Oh, God, YES. I can't tell you how many reading contests my kids' schools have had, where you read so many books and get a prize, so many more books and get a bigger prize....

Reading IS the prize. Paying somebody to read tells them it's something that they wouldn't want to do otherwise.


Strega - Jul 11, 2004 6:13:22 pm PDT #4986 of 10002

So relativism doesn't mean "you can't judge things without a common standard", it means "there is no standard, and can't be one"?

Again, taken to extremes. It's useful to question what the standards are and examine them for bias.

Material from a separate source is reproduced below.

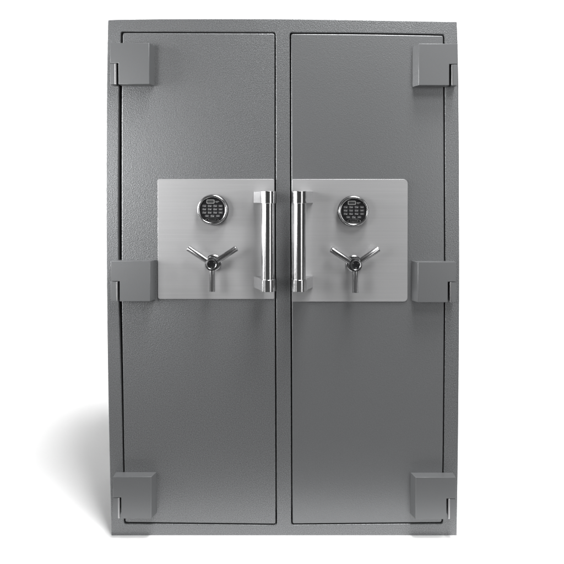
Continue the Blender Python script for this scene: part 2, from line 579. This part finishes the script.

It just gets taken to an absurd level at times.


§ ita § - Jul 11, 2004 6:19:28 pm PDT #4987 of 10002
Well not canonically, no, but this is transformative fiction.

Reading IS the prize. Paying somebody to read tells them it's something that they wouldn't want to do otherwise.

While I get this (and regarded reading competitions as easy loot), isn't it key to get them reading? I mean, how can you convince a kid reading's fun if they don't read?

Kids get rewarded for a bunch of stuff. I probably would have gotten scorned or punished for not reading, so that was my external motivation. Just turns our I didn't much need it.


Hil R. - Jul 11, 2004 6:29:06 pm PDT #4988 of 10002
Sometimes I think I might just move up to Vermont, open a bookstore or a vegan restaurant. Adam Schlesinger, z''l

The library where I grew up had a reading fundraiser every summer. All the kids would get people to pledge a certain amount per book read, and then we'd keep track of what we read all summer. There were prizes at the end of the summer for the kid in each age range who read the most books, and the kid who raised the most money, which went into the fund for building an addition onto the library. For really little kids, books that were read to them counted. (My parents usually warned people not to pledge more than about 25 cents per book for me, because I could easily read close to 100 books in a summer.)

I never really thought of it as rewards for reading before. It was always framed as raising money for the library. There would be a theme each year, like it was dinosaurs one year, and each kid would put his or her name on something related, like a picture of a dinosaur pawprint, and they they'd move along the wall toward the "dinosaur cave" set up in one corner of the children's section as you read more books. Then they'd have a special section set up with all the kid-level books about dinosaurs.

The thing that I did see as "rewards for reading" and didn't really like the tone of was the Book-It program, which we had around fifth grade. That was "read a certain number of books in a month, and get a sticker on your Book-It button." Then with those stickers, you could go to Pizza Hut and get a free personal pan pizza. Since nobody in my family liked Pizza Hut, I never got the pizza, but it just seemed silly to have that set number of books to read to get stuff, especially when that stuff was stuff that your parents would have to drive you and buy other stuff for you to get. (And the number was something like 5.)


Daisy Jane - Jul 11, 2004 7:06:35 pm PDT #4989 of 10002
"This bar smells like kerosene and stripper tears."

I very much remember where I got my reading love from. First, my parents were huge with acknowledging the slightest smat thing I did. As soon as I learned to add 2+2 my parents were showing me that it wasn't much harder to add 2222+2222 and so on. As soon as I could read cat, I was taught any word that began or had cat in it. And every time I figured the stuff out on my own my parents would show me off. It was generally the only attention I got, so I learned as much as I could as quickly as I could to have more stuff to show off.

Mom also read to me constantly. My first book I remember was Charlotte's Web, in bed every night with mom. I still read like that. At least a chapter when I read. I'm sure there were books like Goodnight moon and Little Bear, but those were read on my own. I also used to take my mother's books and tell my parents to sit down so I could read to them. I couldn't actually read her books, or at least I couldn't follow them, but my parents sat there while I read a Harlequin romance and pretended it was a story about dinosaurs and kings.


DavidS - Jul 11, 2004 7:10:17 pm PDT #4990 of 10002
"Look, son, if it's good enough for Shirley Bassey, it's good enough for you."

My parents weren't readers. The lady across the street, Buddy Newbury, taught me how to read. We started with dinosaurs. Then she talked my Mom into getting the mail order Dr. Seuss books and I was off.


Betsy HP - Jul 11, 2004 7:12:28 pm PDT #4991 of 10002
If I only had a brain...

The thing that I did see as "rewards for reading" and didn't really like the tone of was the Book-It program, which we had around fifth grade. That was "read a certain number of books in a month, and get a sticker on your Book-It button."

That's the sort of thing my kids' schools did. Read-A-Thons sound cool, actually.